LUPD police car. LUPD is testing out a new dispatch system.

Jackie Galli

  • Sex: Male
  • Race: Black
  • Height/Weight: Approximately 6 feet tall, slim build
  • Clothing: Grey tank top shirt and grey shorts

This is a suspect description released by the Loyola University Police Department in a timely warning notification last October that garnered criticism from some students and professors who perceive these descriptions as racial profiling.

Suspect descriptions are listed along with crime notifications when police are searching for the suspect of a crime. However, the often vague suspect descriptions can arguably describe a large portion of the student population on campus.

Timely warning notifications for crimes committed close to or within a college campus are a federal requirement, according to the Jeanne Clery Disclosure Act of 1998. However, nowhere in the act does it require suspect descriptions to be included.

Todd Warren, Loyola’s chief of police, is responsible for releasing the timely warning notifications many students, faculty, and staff see in their email inboxes. Warren said he hates the descriptions.

Warren said he attempts to put as much identifying information as he can get from victims in the descriptions. In some cases, it’s not much.

Chiara Procaccio, criminology junior, said descriptions like one released in October along with a timely warning notification which used vague modifiers such as “6 ft tall”, “Black” and “male” can cause more harm than good.

“While sometimes this isn’t necessarily the fault of LUPD, due to the fact that a lot of crimes happen quickly and victims can’t always remember details about their attackers due to shock, this description seems to almost encourage racial profiling because it’s so broad,” Procaccio said.

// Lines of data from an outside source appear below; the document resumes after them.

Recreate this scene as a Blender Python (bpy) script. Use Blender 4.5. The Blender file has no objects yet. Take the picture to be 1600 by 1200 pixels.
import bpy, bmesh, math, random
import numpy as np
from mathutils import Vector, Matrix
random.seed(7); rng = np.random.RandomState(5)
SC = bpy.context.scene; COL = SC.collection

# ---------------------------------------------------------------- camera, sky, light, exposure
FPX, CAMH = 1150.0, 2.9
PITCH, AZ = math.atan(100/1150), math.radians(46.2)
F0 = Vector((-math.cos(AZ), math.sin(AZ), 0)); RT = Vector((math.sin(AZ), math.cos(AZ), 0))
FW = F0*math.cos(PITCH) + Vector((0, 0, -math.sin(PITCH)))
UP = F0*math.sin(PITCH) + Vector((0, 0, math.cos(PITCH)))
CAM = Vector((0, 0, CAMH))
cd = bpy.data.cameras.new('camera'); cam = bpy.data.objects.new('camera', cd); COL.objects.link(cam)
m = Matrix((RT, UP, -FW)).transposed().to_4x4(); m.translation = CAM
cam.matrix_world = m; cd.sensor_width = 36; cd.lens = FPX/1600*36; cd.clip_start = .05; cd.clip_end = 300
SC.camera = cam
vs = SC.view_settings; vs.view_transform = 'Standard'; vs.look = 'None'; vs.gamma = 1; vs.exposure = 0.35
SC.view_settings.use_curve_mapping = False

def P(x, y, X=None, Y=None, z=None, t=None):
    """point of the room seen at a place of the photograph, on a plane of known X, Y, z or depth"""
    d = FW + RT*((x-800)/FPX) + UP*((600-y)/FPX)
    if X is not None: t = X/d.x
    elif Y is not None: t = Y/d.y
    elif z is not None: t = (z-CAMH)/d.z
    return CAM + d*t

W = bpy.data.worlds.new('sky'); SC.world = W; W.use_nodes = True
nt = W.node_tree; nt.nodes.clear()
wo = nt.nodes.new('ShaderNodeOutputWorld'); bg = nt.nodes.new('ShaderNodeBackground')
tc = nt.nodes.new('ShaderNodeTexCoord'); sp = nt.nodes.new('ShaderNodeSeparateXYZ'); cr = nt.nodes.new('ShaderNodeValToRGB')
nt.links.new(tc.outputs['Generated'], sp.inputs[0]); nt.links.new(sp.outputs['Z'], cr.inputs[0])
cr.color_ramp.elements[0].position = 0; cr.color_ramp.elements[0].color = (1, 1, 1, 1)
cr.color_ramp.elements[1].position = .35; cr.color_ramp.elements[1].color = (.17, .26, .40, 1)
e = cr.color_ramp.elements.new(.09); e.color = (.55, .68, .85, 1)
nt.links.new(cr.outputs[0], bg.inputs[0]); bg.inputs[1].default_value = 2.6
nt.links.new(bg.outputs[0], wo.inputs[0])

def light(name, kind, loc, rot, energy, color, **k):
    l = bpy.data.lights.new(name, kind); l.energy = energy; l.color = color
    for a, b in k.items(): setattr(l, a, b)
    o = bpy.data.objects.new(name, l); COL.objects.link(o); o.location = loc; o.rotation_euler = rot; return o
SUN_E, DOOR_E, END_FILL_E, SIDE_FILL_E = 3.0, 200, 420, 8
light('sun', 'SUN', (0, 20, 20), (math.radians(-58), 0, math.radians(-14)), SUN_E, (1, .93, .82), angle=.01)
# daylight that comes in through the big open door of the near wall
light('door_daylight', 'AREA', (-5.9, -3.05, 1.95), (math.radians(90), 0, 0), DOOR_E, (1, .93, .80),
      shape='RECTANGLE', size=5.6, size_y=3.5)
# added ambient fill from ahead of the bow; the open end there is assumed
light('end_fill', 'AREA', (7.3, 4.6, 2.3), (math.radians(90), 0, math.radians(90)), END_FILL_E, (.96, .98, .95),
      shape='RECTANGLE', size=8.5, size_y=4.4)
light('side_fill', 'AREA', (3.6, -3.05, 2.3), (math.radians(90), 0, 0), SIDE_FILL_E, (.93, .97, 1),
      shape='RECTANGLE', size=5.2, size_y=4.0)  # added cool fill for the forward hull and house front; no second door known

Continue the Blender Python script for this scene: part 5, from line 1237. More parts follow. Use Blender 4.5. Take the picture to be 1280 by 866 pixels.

Laura Egan, senior director of programs for the Clery Center, said the Clery Center recommends using suspect descriptions only if they could lead to identifying a perpetrator.

While the Clery Act does not specify what information to include in a timely warning, The Clery Center believes it would benefit campus communities to include any information that could promote safety and prevent similar crimes, said Egan.

Procaccio said she understands the descriptions are meant to help people stay safe, but she argued they have a different effect.

“The suspect descriptions are used to help people be more aware, but because they are so general, they don’t actually help people stay safe because these descriptions more or less force people to be on the lookout for anyone and everyone, and that’s impossible to do,” Procaccio said.

In the case of the repeated sexual assaults at The Boot in the fall of 2019, Warren said the suspect description in that case helped some victims come forward. The description also connected all the cases to each other.

However even in those cases, nobody was charged, nor did anyone go to trial.

Lisa Collins, assistant professor and interim director for the School of Communication and Design with 15 years of newsroom experience, said newsrooms have also been taking a closer look at how they present suspect descriptions.

“Not every newsroom is doing it, but the good ones are,” Collins said.

One such newsroom that Collins referenced was ABC News 5 in Cleveland.

In an article published by ABC News 5, digital director Joe Donatelli said, “if a description is vague, and it could literally describe thousands or millions of people, we don’t share it.”

In a research study done by members of the communications department at the University of Illinois at Urbana-Champaign published in 2019, a correlation was shown between high volumes of media consumption and racial stereotyping.